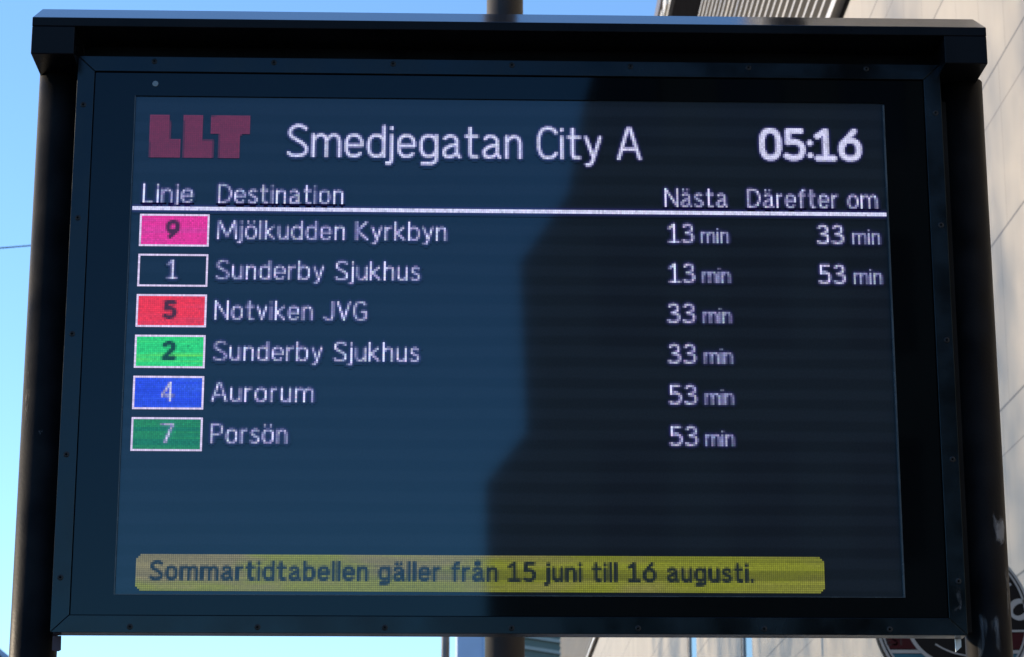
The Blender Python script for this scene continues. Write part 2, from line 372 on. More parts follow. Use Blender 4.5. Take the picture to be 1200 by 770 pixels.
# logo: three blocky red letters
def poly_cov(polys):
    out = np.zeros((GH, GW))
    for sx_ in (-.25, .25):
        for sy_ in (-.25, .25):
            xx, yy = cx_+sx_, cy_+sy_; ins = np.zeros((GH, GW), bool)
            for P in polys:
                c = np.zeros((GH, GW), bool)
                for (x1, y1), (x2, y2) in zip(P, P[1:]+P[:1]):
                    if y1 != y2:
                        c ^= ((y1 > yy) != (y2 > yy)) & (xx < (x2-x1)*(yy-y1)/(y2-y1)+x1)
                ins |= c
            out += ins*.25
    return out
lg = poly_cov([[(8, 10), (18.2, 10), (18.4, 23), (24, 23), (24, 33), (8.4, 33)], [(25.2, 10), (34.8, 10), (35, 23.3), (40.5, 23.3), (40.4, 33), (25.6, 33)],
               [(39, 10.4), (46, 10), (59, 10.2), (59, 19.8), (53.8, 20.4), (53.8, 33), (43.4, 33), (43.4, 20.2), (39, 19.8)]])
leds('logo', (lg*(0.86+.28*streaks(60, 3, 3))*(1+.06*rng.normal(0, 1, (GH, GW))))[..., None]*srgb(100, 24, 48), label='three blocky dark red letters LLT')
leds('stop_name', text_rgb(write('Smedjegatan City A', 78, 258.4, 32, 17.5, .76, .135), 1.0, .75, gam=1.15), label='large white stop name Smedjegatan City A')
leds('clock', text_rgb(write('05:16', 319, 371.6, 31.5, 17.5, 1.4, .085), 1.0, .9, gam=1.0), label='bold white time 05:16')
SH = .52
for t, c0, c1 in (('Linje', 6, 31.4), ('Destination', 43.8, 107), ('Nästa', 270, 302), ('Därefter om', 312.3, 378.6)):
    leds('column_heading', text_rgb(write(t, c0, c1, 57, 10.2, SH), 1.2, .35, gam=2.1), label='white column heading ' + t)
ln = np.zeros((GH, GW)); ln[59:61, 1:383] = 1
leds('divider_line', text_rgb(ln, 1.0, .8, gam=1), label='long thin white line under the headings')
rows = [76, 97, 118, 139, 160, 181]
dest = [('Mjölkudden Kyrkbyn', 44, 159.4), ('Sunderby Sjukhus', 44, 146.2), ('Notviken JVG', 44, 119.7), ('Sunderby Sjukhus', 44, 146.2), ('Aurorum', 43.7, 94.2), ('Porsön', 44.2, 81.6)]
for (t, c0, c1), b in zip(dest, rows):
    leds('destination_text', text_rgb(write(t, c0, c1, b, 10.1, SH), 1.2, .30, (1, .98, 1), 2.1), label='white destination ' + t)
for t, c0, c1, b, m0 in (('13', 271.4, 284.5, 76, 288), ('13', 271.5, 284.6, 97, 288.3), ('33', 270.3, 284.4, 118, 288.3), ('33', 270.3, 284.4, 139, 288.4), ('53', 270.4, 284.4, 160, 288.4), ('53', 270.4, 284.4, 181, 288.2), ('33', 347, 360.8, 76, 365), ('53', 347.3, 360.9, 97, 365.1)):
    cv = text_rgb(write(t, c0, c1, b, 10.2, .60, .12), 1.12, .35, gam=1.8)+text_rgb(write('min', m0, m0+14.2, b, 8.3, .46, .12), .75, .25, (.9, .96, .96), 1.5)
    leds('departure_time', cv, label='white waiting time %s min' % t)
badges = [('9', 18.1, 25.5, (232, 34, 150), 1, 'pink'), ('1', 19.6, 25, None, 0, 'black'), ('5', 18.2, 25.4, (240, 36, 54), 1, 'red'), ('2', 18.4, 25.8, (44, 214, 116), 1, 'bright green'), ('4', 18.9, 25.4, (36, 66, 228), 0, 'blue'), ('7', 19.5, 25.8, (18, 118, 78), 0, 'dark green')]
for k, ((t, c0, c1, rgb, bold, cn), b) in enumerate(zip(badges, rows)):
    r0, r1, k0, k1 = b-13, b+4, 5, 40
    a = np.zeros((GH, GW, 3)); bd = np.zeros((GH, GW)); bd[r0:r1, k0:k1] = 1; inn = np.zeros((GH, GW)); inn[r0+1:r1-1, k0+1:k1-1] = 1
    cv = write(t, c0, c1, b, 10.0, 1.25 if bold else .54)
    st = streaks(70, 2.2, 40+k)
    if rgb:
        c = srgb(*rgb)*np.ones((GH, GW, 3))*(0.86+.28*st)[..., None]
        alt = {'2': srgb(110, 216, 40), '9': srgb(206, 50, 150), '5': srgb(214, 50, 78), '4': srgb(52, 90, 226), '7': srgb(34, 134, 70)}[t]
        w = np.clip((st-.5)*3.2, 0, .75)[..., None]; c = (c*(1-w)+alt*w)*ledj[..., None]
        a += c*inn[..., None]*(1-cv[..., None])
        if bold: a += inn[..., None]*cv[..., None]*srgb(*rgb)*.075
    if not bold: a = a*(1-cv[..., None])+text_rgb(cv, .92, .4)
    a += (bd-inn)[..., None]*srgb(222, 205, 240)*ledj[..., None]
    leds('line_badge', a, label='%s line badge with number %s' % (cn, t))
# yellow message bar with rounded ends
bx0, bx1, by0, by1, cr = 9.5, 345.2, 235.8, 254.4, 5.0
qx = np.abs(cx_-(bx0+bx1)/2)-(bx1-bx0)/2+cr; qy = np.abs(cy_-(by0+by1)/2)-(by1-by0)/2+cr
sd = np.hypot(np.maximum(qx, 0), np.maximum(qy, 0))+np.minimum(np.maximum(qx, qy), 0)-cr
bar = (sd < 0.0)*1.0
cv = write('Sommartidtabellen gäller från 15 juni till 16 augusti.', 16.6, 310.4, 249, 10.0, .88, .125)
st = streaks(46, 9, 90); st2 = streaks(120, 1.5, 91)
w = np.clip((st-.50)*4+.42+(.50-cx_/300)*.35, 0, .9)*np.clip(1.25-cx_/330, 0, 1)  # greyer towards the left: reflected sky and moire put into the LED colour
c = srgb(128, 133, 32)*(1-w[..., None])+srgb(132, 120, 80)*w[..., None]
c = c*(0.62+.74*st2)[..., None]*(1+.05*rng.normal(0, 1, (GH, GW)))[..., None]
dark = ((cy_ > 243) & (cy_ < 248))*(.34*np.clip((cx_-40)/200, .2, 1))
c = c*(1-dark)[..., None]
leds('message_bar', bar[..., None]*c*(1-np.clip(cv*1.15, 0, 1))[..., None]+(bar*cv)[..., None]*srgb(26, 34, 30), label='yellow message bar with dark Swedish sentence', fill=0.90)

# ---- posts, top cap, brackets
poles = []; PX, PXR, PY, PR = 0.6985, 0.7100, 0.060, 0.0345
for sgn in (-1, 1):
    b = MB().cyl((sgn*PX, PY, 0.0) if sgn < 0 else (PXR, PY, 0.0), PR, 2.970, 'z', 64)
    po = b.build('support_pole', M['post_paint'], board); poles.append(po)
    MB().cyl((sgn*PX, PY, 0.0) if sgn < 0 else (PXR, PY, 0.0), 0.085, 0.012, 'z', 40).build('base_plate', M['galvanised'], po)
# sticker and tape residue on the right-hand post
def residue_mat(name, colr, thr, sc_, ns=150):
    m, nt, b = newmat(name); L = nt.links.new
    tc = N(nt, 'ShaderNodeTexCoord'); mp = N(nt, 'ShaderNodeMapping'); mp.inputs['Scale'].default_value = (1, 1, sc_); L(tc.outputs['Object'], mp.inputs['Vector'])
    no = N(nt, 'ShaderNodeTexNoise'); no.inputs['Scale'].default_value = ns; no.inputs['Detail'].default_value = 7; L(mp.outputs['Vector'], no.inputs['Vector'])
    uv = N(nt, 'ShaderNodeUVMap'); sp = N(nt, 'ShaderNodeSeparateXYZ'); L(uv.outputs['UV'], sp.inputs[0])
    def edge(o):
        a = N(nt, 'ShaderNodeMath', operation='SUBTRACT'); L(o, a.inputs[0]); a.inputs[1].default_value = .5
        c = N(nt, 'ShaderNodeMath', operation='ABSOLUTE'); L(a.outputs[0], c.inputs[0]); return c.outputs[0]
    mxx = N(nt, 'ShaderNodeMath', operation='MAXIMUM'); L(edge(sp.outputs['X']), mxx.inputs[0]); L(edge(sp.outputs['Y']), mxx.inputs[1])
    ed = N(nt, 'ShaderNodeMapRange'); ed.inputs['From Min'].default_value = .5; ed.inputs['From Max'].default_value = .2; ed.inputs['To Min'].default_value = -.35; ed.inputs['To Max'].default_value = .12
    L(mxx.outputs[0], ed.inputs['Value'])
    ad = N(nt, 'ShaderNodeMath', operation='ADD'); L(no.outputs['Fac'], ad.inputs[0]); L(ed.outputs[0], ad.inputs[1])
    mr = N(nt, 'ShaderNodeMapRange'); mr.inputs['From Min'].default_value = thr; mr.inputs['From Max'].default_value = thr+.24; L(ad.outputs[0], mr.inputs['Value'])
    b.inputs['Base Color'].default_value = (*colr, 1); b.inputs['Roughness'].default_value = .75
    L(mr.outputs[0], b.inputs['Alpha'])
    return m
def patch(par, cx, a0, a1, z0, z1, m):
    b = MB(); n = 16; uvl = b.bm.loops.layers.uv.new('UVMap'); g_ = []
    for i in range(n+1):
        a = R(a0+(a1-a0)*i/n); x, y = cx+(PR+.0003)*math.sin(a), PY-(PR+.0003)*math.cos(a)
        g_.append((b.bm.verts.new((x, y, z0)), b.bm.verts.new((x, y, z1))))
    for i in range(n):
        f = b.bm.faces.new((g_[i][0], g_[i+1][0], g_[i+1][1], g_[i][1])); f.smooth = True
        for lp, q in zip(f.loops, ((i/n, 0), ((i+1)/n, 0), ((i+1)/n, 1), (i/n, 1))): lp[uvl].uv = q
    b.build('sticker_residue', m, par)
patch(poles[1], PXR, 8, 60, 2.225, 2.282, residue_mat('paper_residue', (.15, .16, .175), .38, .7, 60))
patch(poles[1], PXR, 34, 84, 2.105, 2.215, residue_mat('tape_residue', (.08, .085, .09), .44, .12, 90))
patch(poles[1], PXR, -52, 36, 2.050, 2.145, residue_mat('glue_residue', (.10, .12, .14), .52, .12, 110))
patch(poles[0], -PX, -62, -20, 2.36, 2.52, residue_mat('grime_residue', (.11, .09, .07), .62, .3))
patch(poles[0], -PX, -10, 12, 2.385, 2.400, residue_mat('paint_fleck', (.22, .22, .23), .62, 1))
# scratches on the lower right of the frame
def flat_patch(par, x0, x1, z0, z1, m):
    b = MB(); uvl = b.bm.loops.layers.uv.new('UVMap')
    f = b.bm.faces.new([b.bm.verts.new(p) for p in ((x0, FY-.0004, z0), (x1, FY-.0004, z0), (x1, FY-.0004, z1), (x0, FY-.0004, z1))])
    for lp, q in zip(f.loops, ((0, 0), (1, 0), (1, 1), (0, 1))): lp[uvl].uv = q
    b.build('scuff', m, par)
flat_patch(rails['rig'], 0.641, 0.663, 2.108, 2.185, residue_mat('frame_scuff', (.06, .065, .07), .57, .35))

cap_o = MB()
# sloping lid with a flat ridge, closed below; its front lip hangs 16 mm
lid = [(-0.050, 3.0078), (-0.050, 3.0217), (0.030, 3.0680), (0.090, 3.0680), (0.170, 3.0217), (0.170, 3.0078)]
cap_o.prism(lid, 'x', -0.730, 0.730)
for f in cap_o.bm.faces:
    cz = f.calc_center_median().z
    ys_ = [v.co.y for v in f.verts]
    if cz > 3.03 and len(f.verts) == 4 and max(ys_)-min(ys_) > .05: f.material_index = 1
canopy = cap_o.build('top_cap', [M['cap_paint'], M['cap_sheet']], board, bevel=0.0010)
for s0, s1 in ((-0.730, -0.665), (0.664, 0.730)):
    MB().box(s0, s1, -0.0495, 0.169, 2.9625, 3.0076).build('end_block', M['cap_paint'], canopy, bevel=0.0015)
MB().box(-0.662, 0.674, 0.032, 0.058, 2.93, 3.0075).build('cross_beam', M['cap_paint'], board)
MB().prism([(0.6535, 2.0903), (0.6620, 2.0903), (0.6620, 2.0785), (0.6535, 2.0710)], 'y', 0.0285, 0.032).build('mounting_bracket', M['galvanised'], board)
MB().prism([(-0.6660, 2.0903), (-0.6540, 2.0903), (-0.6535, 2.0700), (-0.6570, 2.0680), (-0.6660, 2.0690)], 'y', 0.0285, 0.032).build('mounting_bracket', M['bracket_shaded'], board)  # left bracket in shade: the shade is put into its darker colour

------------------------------

TASK OBJECTIVE
Only the lines from the one with "0, .9)*np.clip(1.25-cx_/330, 0, 1)" to the one with "c = c*(1-dark)[..., None]" are wanted; extract them exactly, both ends included.

OUTPUT FOR THIS EXERCISE
w = np.clip((st-.50)*4+.42+(.50-cx_/300)*.35, 0, .9)*np.clip(1.25-cx_/330, 0, 1)  # greyer towards the left: reflected sky and moire put into the LED colour
c = srgb(128, 133, 32)*(1-w[..., None])+srgb(132, 120, 80)*w[..., None]
c = c*(0.62+.74*st2)[..., None]*(1+.05*rng.normal(0, 1, (GH, GW)))[..., None]
dark = ((cy_ > 243) & (cy_ < 248))*(.34*np.clip((cx_-40)/200, .2, 1))
c = c*(1-dark)[..., None]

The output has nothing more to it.